Tuesday, November 28, 2000

City can't block Klan cross


Lawyers advise council not to deny constitutional rights

By Robert Anglen
The Cincinnati Enquirer

        The threat of personal lawsuits by the Ku Klux Klan kept Cincinnati officials Monday from denying the Klan a permit to erect a cross on Fountain Square.

        After weeks of attempts to find legal grounds to deny the Klan's Dec. 2 permit, city lawyers told City Council it has “no choice but to approve the application and issue the permit.”
       

Legal liability
               If not, they cautioned that each council member who agreed to deny the permit — and deny the group's First Amendment right to free speech — could lose protection provided to legislators and be held liable for punitive damages if a lawsuit were filed.

        That's because they say the city is bound by a permanent court injunction from preventing the Klan or anybody else from erecting a cross on Fountain Square.
       

Media cooperation asked
               So instead, council members and the city manager are telling the media to ignore the Klan in news reports.

        “By ignoring them ... that would deny them what they are really trying to achieve,” City Manager John Shirey said.

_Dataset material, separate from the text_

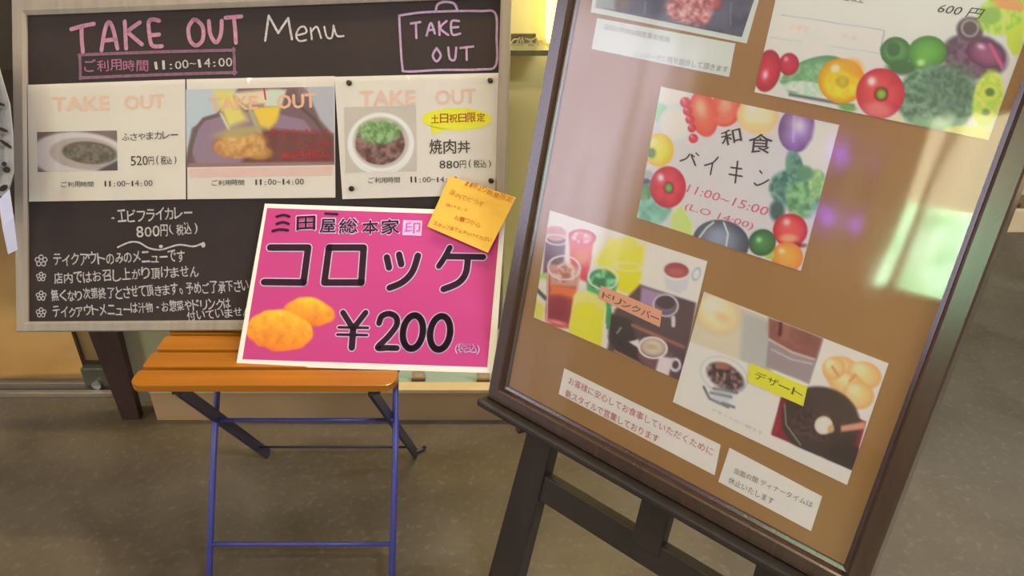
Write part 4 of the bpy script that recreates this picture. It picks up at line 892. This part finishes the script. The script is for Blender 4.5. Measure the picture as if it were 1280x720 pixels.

        Other council members agreed and asked the manager to draft a resolution asking the media to agree to a news blackout on the Klan.

        Mr. Shirey said Monday that he has no choice but to grant the permit.

        Otherwise, the only way to stop the Klan would be to bar all groups from having displays on Fountain Square, Mr. Shirey said.
       

Fighting words
               Several reasons for blocking the Klan have been raised, including the group's record as a “terrorist organization,” its violation of laws prohibiting masks, and its use of rhetoric to inspire fighting and violence. Deputy Solicitor Bob Johnstone said none of these reasons is compelling enough to overturn court rulings in favor of the Klan.

        Some groups are planning alter native, peaceful protests to draw attention away from the Klan's cross.

        The Intercommunity Justice and Peace Center, along withchurches and organizations involved in social justice causes, will hold a prayer vigil in shifts from Dec. 2 to Dec. 10.

        Groups of half a dozen or so will stand on the square and pray silently.

        A coalition of the Blue Chip Young Republicans and the Hamilton County Young Democrats also wants to set up a booth in the square Dec. 1-10 focusing on freedom of speech and religion “as a juxtaposition to the hatred and divisiveness of the Klan.”